WHAT IS REQUIRED: Pick out the lines in the listing below that contain the word "offset" and copy them.
>> Start RAW DATA
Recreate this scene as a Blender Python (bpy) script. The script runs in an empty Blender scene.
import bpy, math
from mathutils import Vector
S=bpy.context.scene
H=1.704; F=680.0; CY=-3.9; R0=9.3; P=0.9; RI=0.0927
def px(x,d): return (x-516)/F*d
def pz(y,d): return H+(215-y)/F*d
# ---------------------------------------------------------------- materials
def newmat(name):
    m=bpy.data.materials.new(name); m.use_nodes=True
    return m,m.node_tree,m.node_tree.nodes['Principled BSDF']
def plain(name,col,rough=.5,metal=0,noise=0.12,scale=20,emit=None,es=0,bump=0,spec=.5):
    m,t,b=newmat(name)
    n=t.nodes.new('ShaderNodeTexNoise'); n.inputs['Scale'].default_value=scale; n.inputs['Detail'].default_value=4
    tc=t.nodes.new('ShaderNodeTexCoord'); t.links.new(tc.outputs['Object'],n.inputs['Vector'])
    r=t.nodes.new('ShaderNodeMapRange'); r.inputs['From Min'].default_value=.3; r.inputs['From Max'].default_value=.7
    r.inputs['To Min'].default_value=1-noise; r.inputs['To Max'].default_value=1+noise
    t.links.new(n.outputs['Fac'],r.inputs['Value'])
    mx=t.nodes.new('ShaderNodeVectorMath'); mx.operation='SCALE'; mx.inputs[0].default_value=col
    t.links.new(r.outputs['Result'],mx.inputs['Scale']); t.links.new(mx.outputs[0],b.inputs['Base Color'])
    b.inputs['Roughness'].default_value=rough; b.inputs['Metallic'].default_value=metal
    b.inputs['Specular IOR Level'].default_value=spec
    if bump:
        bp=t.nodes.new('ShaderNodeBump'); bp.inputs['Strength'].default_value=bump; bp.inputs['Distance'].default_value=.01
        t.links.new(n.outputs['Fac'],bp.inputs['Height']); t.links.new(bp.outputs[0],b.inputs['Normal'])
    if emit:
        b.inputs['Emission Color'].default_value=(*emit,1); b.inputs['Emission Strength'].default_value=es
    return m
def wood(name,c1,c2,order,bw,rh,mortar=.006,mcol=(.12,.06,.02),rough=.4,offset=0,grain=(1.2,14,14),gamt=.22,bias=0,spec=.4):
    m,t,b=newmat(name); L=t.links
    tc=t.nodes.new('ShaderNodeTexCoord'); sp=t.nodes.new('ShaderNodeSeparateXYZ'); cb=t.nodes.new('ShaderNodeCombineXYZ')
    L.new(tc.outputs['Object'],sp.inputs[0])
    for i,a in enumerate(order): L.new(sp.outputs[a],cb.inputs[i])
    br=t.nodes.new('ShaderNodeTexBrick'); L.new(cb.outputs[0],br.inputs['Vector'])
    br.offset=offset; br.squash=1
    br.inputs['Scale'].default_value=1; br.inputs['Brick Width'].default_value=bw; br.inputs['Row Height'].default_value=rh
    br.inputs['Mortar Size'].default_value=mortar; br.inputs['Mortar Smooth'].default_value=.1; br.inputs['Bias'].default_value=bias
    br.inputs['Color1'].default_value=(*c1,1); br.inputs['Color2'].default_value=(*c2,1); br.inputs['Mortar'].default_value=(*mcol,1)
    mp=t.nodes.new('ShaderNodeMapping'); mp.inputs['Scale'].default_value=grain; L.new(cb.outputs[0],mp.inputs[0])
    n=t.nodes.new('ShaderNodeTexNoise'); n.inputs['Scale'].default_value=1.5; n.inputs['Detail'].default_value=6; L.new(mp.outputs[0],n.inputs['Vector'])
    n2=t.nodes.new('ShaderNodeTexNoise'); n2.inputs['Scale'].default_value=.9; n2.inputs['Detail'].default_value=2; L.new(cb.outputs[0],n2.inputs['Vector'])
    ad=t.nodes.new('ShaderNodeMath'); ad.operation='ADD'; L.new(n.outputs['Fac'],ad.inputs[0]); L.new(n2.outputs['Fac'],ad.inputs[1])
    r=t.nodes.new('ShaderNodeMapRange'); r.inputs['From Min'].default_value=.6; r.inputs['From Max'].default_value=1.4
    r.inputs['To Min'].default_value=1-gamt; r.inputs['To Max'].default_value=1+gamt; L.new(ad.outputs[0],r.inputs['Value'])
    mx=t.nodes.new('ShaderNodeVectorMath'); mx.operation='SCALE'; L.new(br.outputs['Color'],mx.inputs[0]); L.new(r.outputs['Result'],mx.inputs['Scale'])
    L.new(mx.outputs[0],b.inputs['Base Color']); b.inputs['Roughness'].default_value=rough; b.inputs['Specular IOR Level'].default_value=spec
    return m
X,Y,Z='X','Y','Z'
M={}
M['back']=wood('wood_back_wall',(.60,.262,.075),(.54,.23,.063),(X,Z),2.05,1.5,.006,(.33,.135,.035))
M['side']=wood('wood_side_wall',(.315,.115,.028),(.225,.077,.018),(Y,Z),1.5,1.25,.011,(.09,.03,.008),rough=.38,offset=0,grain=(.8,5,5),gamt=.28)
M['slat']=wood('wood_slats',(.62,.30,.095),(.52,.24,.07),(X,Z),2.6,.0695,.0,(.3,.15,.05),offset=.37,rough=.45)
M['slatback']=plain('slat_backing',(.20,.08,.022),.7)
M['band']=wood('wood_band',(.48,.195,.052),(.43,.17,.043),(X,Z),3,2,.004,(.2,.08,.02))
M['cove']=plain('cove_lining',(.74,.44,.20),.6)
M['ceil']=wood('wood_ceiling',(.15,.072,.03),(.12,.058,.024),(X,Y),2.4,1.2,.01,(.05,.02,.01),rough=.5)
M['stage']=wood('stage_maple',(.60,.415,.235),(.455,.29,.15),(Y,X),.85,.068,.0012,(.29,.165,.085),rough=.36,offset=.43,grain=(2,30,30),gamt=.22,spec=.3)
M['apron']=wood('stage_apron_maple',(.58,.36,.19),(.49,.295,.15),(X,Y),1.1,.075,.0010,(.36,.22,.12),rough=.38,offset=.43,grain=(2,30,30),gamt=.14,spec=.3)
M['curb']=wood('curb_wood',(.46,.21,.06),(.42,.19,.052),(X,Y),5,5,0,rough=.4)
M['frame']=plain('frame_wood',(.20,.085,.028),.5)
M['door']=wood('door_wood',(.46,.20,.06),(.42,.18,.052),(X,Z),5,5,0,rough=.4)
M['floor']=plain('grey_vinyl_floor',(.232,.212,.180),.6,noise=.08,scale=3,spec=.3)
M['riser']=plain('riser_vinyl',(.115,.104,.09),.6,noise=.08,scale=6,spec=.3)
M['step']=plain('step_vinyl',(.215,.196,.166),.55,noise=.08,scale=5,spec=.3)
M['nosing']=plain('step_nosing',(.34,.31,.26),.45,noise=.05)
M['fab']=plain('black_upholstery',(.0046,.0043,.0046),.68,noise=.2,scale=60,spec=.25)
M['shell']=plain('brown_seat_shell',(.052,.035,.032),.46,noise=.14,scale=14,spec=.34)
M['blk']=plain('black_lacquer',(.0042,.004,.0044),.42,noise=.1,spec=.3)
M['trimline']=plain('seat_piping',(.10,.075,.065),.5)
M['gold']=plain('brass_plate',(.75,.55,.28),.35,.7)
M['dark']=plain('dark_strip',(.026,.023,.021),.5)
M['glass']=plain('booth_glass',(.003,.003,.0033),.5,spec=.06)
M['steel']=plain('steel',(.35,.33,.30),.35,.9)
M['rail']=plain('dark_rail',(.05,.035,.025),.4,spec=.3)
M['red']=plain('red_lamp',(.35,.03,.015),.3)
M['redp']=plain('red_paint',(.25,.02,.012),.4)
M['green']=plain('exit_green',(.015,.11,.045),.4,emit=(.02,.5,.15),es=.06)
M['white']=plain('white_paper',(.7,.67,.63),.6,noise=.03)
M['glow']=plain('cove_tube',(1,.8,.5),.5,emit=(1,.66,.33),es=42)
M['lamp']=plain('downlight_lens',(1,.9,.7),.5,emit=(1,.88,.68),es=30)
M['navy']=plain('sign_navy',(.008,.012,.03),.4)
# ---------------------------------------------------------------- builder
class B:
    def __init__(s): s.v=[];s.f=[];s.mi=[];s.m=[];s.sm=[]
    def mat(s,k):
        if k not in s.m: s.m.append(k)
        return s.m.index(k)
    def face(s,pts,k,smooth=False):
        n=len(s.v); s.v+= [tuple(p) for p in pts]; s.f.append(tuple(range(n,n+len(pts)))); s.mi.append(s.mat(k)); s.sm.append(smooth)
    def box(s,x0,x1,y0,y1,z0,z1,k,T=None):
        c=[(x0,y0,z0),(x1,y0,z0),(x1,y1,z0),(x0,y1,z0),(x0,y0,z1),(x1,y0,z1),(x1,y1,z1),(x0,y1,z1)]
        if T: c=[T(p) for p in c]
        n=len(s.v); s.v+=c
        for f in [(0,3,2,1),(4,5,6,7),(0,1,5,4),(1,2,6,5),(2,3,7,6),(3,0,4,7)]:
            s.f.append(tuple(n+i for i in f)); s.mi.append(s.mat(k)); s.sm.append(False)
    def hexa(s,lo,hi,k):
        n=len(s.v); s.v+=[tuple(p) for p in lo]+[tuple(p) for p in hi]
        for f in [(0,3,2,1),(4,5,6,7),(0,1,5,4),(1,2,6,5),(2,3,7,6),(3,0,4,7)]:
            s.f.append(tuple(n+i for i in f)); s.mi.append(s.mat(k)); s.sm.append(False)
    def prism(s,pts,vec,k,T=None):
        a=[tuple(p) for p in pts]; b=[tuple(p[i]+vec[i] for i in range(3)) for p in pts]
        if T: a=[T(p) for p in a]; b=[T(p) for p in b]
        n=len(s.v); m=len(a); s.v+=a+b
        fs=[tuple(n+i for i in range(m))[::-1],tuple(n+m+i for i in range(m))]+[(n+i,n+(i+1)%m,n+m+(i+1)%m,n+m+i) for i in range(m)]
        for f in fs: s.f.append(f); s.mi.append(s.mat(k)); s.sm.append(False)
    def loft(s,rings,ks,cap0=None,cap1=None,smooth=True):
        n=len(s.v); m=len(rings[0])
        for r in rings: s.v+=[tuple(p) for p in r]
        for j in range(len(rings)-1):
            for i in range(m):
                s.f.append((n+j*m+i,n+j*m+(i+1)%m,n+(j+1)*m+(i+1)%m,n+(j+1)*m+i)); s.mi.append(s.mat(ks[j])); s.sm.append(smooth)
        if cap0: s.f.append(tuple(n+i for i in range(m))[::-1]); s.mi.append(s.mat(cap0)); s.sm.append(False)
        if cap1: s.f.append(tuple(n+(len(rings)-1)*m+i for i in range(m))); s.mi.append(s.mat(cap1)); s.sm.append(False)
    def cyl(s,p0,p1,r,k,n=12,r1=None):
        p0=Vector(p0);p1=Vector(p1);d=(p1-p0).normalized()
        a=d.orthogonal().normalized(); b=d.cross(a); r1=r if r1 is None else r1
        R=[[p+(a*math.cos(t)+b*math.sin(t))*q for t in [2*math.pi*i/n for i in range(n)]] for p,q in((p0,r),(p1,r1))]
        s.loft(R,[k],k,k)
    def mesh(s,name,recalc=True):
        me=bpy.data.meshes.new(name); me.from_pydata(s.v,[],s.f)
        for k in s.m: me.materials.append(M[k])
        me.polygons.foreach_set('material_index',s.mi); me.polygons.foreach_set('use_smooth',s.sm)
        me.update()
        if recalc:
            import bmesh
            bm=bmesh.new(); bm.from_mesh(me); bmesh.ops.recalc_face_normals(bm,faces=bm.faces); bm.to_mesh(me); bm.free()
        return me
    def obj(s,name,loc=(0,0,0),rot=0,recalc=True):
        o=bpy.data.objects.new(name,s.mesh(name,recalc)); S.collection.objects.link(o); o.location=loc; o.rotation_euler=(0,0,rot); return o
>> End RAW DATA
THE REPLY:
def wood(name,c1,c2,order,bw,rh,mortar=.006,mcol=(.12,.06,.02),rough=.4,offset=0,grain=(1.2,14,14),gamt=.22,bias=0,spec=.4):
    br.offset=offset; br.squash=1
M['side']=wood('wood_side_wall',(.315,.115,.028),(.225,.077,.018),(Y,Z),1.5,1.25,.011,(.09,.03,.008),rough=.38,offset=0,grain=(.8,5,5),gamt=.28)
M['slat']=wood('wood_slats',(.62,.30,.095),(.52,.24,.07),(X,Z),2.6,.0695,.0,(.3,.15,.05),offset=.37,rough=.45)
M['stage']=wood('stage_maple',(.60,.415,.235),(.455,.29,.15),(Y,X),.85,.068,.0012,(.29,.165,.085),rough=.36,offset=.43,grain=(2,30,30),gamt=.22,spec=.3)
M['apron']=wood('stage_apron_maple',(.58,.36,.19),(.49,.295,.15),(X,Y),1.1,.075,.0010,(.36,.22,.12),rough=.38,offset=.43,grain=(2,30,30),gamt=.14,spec=.3)